**WORK TO DO**
Return the material exactly, first line through the line containing "COL = scene.collection", and nothing more. Pictures stay out.

(3D scene scripts)
BEGIN
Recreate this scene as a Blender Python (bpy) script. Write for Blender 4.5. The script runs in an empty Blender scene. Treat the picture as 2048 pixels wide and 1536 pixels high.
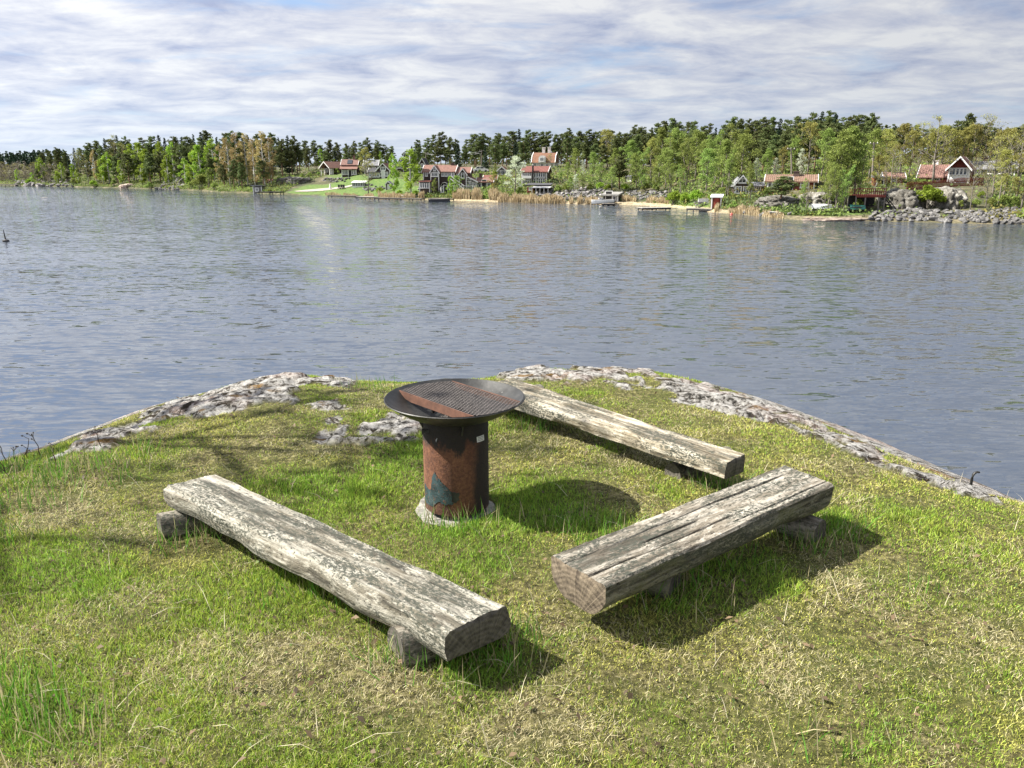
import bpy, bmesh, math, random
import numpy as np
from mathutils import Vector, Matrix, noise as mnoise

random.seed(7)
rng = np.random.default_rng(11)
R = math.radians
scene = bpy.context.scene
COL = scene.collection

# ------------------------------------------------------------------ camera
CAM_H = 1.7                     # eye above the grass
WATER_Z = -4.3                  # lake level
F_PX = 1538.0                   # focal length in photo pixels (2048 wide)
PITCH = math.atan((768 - 345) / F_PX)
cam_data = bpy.data.cameras.new('camera')
cam_data.sensor_width = 36.0
cam_data.lens = F_PX / 2048 * 36.0
cam_data.clip_start = 0.05
cam_data.clip_end = 6000
cam = bpy.data.objects.new('camera', cam_data)
cam.location = (0, 0, CAM_H)
cam.rotation_euler = (math.pi / 2 - PITCH, 0, 0)
COL.objects.link(cam)
scene.camera = cam

# ------------------------------------------------------------------ light
SUN_EL = R(44)
SUN_AZ_VEC = Vector((-1.0, 0.07, 0)).normalized()      # the sun stands to the left
to_sun = (SUN_AZ_VEC * math.cos(SUN_EL) + Vector((0, 0, math.sin(SUN_EL)))).normalized()
sd = bpy.data.lights.new('sun', 'SUN')
sd.energy = 4.9
sd.angle = R(0.55)
sd.color = (1.0, 0.95, 0.86)
sun = bpy.data.objects.new('sun', sd)
sun.rotation_euler = to_sun.to_track_quat('Z', 'Y').to_euler()
sun.location = (-20, 0, 30)
COL.objects.link(sun)

world = bpy.data.worlds.new('World')
scene.world = world
world.use_nodes = True
wn = world.node_tree
wn.nodes.clear()


def nd(nt, typ, ins=None, **kw):
    n = nt.nodes.new(typ)
    for k, v in kw.items():
        setattr(n, k, v)
    for k, v in (ins or {}).items():
        s = n.inputs[k]
        if hasattr(v, 'is_output'):
            nt.links.new(v, s)
        else:
            s.default_value = v
    return n


def ramp(nt, fac, stops, interp='LINEAR'):
    n = nt.nodes.new('ShaderNodeValToRGB')
    n.color_ramp.interpolation = interp
    els = n.color_ramp.elements
    while len(els) < len(stops):
        els.new(0.5)
    for e, (p, c) in zip(els, stops):
        e.position = p
        e.color = (c, c, c, 1) if isinstance(c, (int, float)) else (*c, 1)
    nt.links.new(fac, n.inputs['Fac'])
    return n.outputs['Color']


def mixc(nt, fac, a, b, mode='MIX'):
    n = nt.nodes.new('ShaderNodeMix')
    n.data_type = 'RGBA'
    n.blend_type = mode
    for i, v in ((0, fac), (6, a), (7, b)):
        if hasattr(v, 'is_output'):
            nt.links.new(v, n.inputs[i])
        elif i == 0:
            n.inputs[i].default_value = v
        else:
            n.inputs[i].default_value = (*v, 1)
    return n.outputs[2]


def math_n(nt, op, a, b=None, clamp=False):
    n = nt.nodes.new('ShaderNodeMath')
    n.operation = op
    n.use_clamp = clamp
    for i, v in ((0, a), (1, b)):
        if v is None:
            continue
        if hasattr(v, 'is_output'):
            nt.links.new(v, n.inputs[i])
        else:
            n.inputs[i].default_value = v
    return n.outputs[0]


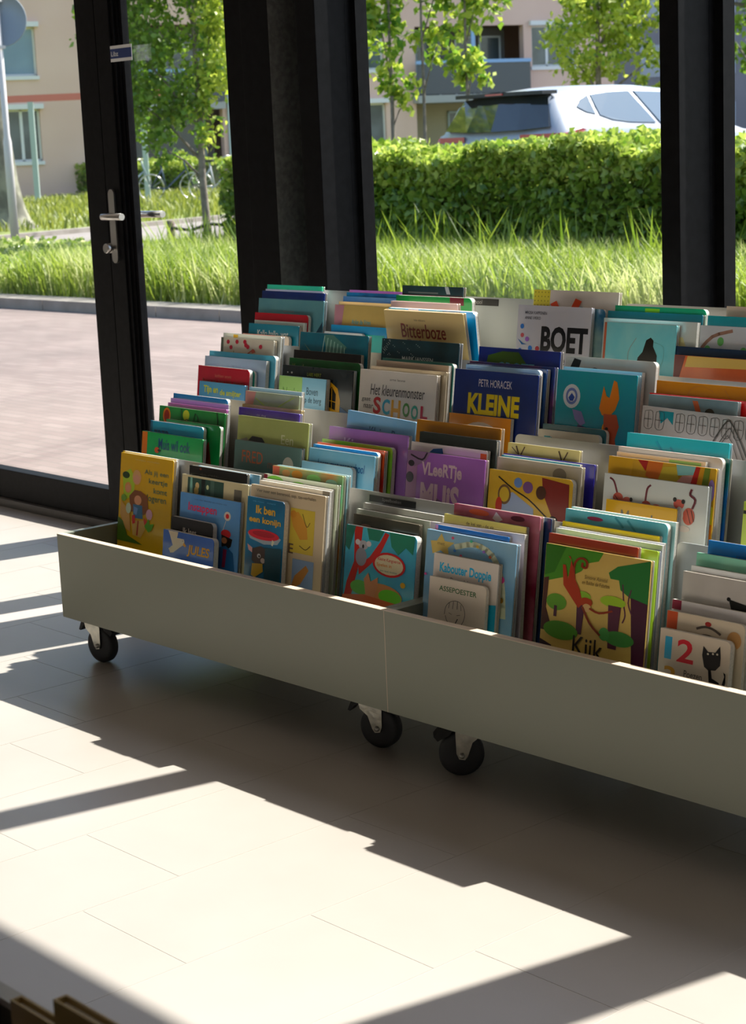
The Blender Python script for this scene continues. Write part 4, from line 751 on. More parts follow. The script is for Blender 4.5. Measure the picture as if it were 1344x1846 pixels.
'boet': ('white picture book with heavy black capitals and blue berries', 'b8bccc', 'c0c0cc', 'h', [('t', 'MROSA KAPPONEN', .1, .4, .08, .12, '343848', .004, 0), ('t', 'ANNE VASKO', .1, .32, .15, .19, '343848', .004, 0), ('t', 'BOET', .34, .97, .27, .62, '0c0e14', .04, 0), ('t', 'de beer', .6, .88, .66, .78, '181c24', .01, .1), ('e', .07, .29, .026, .034, '1858a0'), ('e', .08, .41, .024, .03, '984048'), ('e', .15, .46, .028, .034, '7c50a0'), ('p', [(.02, .46), (.1, .52), (.15, .53), (.08, .54)], '105088'), ('e', .06, .62, .026, .034, '1858a0'), ('e', .2, .58, .028, .036, '1860b0'), ('e', .3, .58, .028, .034, '983038'), ('e', .16, .68, .034, .045, '1464b8'), ('e', .24, .66, .024, .03, '203c68'), ('e', .17, .8, .022, .026, '1450a0'), ('p', [(.22, .84), (.25, .74), (.3, .7), (.36, .76), (.38, .84)], '28202c'), ('r', .28, .84, .33, .92, 'b0a0a0')]),
'teal6': ('grey and teal board book behind the black capitals book', '7c948c', '104c6c', 'b', []),
'bunny': ('wide white picture book with orange ears and a yellow patterned strip', 'a8a098', 'b0a8a0', 'h', [('r', 0, 0, .2, .4, 'b0a430')] + [('e', .02+.04*(i % 5), .03+.05*(i//5), .006, .008, '70681c') for i in range(30)] + [('l', [(.26, .16), (.34, .3)], .08, 'c84018'), ('l', [(.54, .12), (.46, .3)], .08, 'c84018'), ('e', .58, .24, .06, .06, '106c80')]),
'ice': ('pale blue picture book with a black ice cream scoop in a cone', '4c9cac', '70b0b8', 'h', [('r', 0, 0, .035, 1.2, '944c34'), ('l', [(.46, .2), (.36, .4), (.4, .62), (.5, .62)], .005, '78706c'), ('p', [(.37, .58), (.5, .56), (.5, .8), (.4, .8)], 'b0784c'), ('p', [(.5, .46), (.56, .38), (.6, .22), (.66, .18), (.7, .22), (.7, .3), (.76, .42), (.76, .56), (.7, .7), (.6, .78), (.52, .72), (.48, .6)], '141410'), ('l', [(.7, .24), (.84, .3), (.84, .5), (.78, .62)], .004, '50888c'), ('t', 'Jef Aerts', .08, .22, .68, .72, '38585c', .004, 0)]),
'palewide': ('wide pale book with a barcode label behind the ice cream book', '98a09c', 'a0a8a8', 's', [('p', [(.72, .24), (.78, .16), (.86, .16), (.9, .26)], 'a8a478'), ('r', .72, .36, .92, .64, '2c302c'), ('r', .735, .385, .905, .615, 'b0aca4'), ('r', .8, .41, .88, .59, '50504c')]),
'tealnavy': ('dark teal book with a beige moon disc in the ice cream stack', '08505c', '0c5c6c', 'h', [('e', .5, .2, .24, .12, '98946c')]),
'green4': ('emerald board book with a lime patch highest in the ice cream stack', '0c8058', '108860', 'b', [('r', .34, .02, .5, .2, '78b020')]),
'draken': ('orange red picture book with thin pale capitals, topmost row at right', 'a04820', 'b05828', 'h', [('p', [(.0, .0), (.1, .0), (.03, .3), (.0, .5)], '583030'), ('p', [(.8, .0), (1., .0), (1., .5), (.92, .3)], '585034'), ('p', [(.12, .0), (.8, .0), (.84, .08), (.1, .1)], 'a89048'), ('t', 'DRAKEN', .2, .82, .22, .48, 'b8a070', .006, 0)]),
'navy7': ('dark navy book behind the orange red one, topmost row at right', '04203c', None, 'h', []),
'branches': ('white picture book with twisting branches green buds and red letters', 'a8b0bc', 'b0b8c0', 'h', [('t', 'Olle', .18, .9, .34, .7, 'a81020', .03, 0), ('l', [(.0, .24), (.12, .1), (.3, .04)], .03, '785c50'), ('l', [(.56, .0), (.64, .14), (.74, .2), (.72, .4)], .016, '685048'), ('l', [(.5, .0), (.46, .22), (.5, .3)], .01, '685048')] + [('e', u, v, .03, .04, '4c8c4c') for u, v in ((.2, .14), (.08, .22), (.0+.02, .26), (.18, .28), (.42, .22), (.5, .32), (.56, .26), (.78, .06), (.86, .3))]),
'teal7': ('teal book with small dark lettering above the branches book', '107c84', '0c7078', 'h', [('t', 'mirthe', .5, .68, .1, .16, '0c3c50', .01, 0)]),
'pink2': ('pale pink book at the upper right edge of the books', 'b8a090', None, 's', [('e', .82, .3, .14, .2, '981c30')]),
}
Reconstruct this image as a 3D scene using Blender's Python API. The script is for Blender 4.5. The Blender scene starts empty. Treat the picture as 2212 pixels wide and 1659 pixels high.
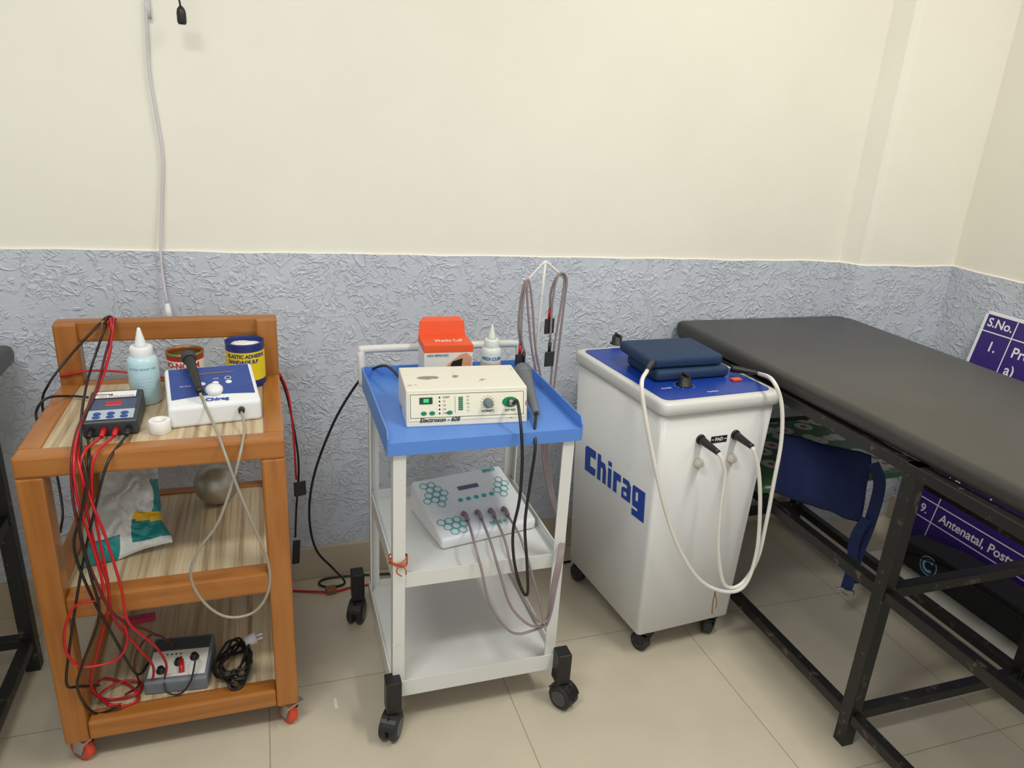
END
**OUTPUT**
Recreate this scene as a Blender Python (bpy) script. Write for Blender 4.5. The script runs in an empty Blender scene. Treat the picture as 2048 pixels wide and 1536 pixels high.
import bpy, bmesh, math, random
import numpy as np
from mathutils import Vector, Matrix, noise as mnoise

random.seed(7)
rng = np.random.default_rng(11)
R = math.radians
scene = bpy.context.scene
COL = scene.collection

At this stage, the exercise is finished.